Don’t worry, though, you can pick up some pointers right here.

What are you making the sign from?

The material of the sign can affect its location and use. Many people opt for plastic while others prefer metal; it depends on your preferences and the environment it’ll be in. Thankfully, many sign makers, like, can work with both materials.

Think about the size – but not much

If you’ve only designed business cards or flyers before, you might feel a bit daunted by a yard sign of around 24” by 18”. This shouldn’t deter you, though, as the same basic principles apply – the size doesn’t matter so much.

You have to concentrate on the design; make sure it’s the right sort of colour and that it can be read and understood in a couple of seconds from a distance. Keep everything big and simple.

Do think about the location

Think about where the sign will go, where it’ll be placed. Is it going to be on the ground? Indoors? What colour is the background it’ll be “competing” with? If it’s going to be placed near trees, for example, then green isn’t your go-to colour!

Think big with graphics and colour

Colour is vital when it comes to design and advertising, so keep two things in mind – your branding and company colours and the sign’s contrast and visibility.

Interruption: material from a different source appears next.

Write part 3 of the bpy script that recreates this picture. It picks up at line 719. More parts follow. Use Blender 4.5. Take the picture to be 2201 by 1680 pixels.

Sometimes these two factors are incompatible. Try to compromise. Graphics and colour should be bold and saturated; don’t use pastel colours but use lots of contrast between the lettering, graphics and background.

When it comes to graphics, use a single element and make sure it’s assertive. It’s a focal point.


As for location, just make sure the sign stands out against the background; the trees again? Go for red or yellow. Old design rules advise against a blue background, but this has relaxed a bit – just don’t use sky blue if your sign will be hanging a way off the ground…

Keep the typography simple

Use just one font besides the font your company logo uses. Sans serif is best and try to keep the letters medium to wide. Adopt the 10 to 100 rule – 10 inches of letter height for every hundred feet of good visibility.

You should also limit your words to no more than 15 as this has the maximum impact in the least amount of time. The design industry has the three by five rule – three lines of up to five words, or five lines of up to three words. If some words are really long, they count as two. Avoid italics and frilly fonts.

Contrast counts

When you only have a few seconds, you need good contrast and a clear focal point. You need to pair colours together that contrast but don’t clash. Try black and white, black and yellow, red and yellow, red and white, blue and yellow, blue and white, green and white…you get the picture.

If you’re worried about a busy background, then a thick white or black border to your design will help to draw the eye to it and guide the eye to the elements within it.